Investigation on Fault-ride Through Methods for VSC-HVDC Connected Offshore Wind Farms

Recently, there has been a fast development and deployment of wind energy to meet the increasing electrical power demand and to limit the use of fossil fuels. More and more wind farms are planned far from shore because of good wind condition and less visual impact. This is so called offshore wind farm (OWF). In such a situation, high voltage direct current (HVDC) transmission is a favorable option for integrating these OWFs to the onshore grid, because HVDC, compared with high voltage alternating current (HVAC), has lower losses and higher transmission efficiency. For HVDC transmission, voltage source converter (VSC) has some advantages over current source converter (CSC), e.g. independent control of active power and reactive power, bidirectional power transfer for fixed voltage polarity. When a fault occurs at the onshore ac grid which connects OWFs via VSC-HVDC, the active power cannot be fully transmitted to onshore grid, while OWFs still produce active power. The imbalanced power will increase the HVDC-link voltage. This increased dc voltage will lead to high electrical stress for the insulated gate bipolar transistor (IGBT) modules, capacitors as well as cables, and even damage them.

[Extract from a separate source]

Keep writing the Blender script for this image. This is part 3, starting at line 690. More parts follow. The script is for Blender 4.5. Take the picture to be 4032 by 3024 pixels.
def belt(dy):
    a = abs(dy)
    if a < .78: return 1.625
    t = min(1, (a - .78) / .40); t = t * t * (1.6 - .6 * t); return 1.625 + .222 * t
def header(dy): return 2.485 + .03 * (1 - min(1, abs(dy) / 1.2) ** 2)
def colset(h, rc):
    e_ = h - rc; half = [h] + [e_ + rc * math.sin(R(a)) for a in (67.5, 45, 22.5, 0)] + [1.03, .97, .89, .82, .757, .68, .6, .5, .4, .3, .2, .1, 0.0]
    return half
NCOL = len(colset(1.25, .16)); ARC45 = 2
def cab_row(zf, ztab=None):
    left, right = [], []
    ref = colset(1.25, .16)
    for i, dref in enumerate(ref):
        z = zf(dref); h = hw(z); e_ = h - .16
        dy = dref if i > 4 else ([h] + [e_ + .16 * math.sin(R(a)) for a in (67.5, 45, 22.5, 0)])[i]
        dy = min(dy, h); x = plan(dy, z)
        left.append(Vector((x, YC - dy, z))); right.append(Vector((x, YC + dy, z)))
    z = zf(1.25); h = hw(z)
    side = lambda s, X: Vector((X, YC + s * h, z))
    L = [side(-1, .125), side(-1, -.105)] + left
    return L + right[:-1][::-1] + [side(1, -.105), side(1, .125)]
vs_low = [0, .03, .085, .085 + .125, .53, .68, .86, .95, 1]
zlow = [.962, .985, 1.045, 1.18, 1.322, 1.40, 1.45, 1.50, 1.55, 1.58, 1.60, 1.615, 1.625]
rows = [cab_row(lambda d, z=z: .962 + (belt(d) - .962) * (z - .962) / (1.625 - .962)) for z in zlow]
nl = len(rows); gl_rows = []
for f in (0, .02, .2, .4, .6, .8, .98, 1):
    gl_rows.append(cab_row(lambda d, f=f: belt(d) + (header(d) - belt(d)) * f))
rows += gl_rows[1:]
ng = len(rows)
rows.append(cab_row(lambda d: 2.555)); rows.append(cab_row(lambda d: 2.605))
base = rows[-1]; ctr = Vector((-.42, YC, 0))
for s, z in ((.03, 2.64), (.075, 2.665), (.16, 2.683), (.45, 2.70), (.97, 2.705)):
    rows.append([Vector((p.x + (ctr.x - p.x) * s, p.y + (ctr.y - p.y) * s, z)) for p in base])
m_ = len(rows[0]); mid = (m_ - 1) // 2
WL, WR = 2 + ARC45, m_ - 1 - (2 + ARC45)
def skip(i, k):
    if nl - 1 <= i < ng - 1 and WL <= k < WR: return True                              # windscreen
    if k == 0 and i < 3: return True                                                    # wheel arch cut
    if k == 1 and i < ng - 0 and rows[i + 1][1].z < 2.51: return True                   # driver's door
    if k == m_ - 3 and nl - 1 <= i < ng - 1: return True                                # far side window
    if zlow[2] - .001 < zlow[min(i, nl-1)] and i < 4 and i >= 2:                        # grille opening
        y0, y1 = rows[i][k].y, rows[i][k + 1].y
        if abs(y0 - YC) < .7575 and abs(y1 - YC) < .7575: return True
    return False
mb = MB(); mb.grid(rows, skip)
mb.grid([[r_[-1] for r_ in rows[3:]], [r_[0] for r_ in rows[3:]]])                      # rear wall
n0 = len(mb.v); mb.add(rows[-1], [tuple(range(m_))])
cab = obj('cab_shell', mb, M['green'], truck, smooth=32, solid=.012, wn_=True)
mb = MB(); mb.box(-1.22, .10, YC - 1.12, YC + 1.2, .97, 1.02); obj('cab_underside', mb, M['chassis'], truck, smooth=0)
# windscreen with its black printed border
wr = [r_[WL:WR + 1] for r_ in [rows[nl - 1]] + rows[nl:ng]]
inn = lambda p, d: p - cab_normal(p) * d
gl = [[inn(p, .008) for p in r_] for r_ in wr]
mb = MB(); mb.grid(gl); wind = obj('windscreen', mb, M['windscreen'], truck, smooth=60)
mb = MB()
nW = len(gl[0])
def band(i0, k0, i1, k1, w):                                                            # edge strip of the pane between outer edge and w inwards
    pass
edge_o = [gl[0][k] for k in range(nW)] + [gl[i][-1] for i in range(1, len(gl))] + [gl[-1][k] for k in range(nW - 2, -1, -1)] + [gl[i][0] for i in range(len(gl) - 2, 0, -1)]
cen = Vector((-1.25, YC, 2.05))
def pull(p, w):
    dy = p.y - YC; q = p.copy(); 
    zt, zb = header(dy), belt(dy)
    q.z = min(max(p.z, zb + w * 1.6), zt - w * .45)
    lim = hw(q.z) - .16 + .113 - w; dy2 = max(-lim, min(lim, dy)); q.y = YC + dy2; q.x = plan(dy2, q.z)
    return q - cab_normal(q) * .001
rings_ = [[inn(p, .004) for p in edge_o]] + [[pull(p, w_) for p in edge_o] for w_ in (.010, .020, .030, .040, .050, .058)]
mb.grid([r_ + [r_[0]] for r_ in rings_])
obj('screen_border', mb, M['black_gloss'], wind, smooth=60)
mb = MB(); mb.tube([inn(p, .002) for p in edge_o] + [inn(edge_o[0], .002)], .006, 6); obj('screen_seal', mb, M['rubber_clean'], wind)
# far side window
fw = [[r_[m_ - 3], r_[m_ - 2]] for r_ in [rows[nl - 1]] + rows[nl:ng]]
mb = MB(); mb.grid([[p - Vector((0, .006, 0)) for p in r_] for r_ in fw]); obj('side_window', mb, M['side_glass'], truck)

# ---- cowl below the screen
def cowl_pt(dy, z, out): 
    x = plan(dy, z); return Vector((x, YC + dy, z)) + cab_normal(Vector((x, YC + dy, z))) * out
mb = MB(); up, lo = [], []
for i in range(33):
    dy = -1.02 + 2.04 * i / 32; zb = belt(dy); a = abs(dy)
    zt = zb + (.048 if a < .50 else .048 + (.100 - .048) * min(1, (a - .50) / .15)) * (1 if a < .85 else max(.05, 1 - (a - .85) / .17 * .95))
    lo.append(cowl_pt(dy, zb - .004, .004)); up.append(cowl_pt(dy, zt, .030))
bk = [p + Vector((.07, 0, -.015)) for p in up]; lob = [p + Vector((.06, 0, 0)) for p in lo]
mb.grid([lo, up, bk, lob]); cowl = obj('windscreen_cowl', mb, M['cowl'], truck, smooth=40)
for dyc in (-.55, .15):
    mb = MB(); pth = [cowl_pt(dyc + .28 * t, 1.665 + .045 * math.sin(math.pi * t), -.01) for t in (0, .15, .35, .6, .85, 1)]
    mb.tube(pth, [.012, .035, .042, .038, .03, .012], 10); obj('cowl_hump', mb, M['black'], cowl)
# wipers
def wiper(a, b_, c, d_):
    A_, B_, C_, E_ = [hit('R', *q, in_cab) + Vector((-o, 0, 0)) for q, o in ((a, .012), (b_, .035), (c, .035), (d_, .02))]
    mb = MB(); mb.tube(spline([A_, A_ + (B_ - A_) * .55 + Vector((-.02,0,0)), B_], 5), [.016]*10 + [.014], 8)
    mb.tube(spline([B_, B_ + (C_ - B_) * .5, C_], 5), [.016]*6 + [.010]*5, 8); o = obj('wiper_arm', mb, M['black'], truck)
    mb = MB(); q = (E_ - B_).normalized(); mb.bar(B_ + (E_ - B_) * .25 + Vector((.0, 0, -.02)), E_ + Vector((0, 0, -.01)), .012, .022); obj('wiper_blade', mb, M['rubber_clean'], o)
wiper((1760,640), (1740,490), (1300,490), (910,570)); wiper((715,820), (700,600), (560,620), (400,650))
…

There have been different proposed methods to deal with this problem, e.g. chopper controlled resistor, wind turbine generator power setpoint adjustment, wind turbine grid side converter active current reduction, offshore voltage reduction. Chopper resistor method limits dc-link voltage by dissipating the imbalanced power . The second and third method reduce the power output from each wind turbine to limit the dc-link voltage increase. These two methods need communication between HVDC converter and each wind turbine. Offshore voltage reduction method initiates a controlled voltage drop by offshore converter to achieve a fast power reduction. All these four fault ride through (FRT) methods will be implemented in a test system and the effectiveness of these methods are evaluated with simulations made in PSCAD environment. Finally, based on the proposed methods, an enhanced FRT method is developed and its effectiveness is tested with the system. The advantages and disadvantages of different FRT methods are compared and summarized.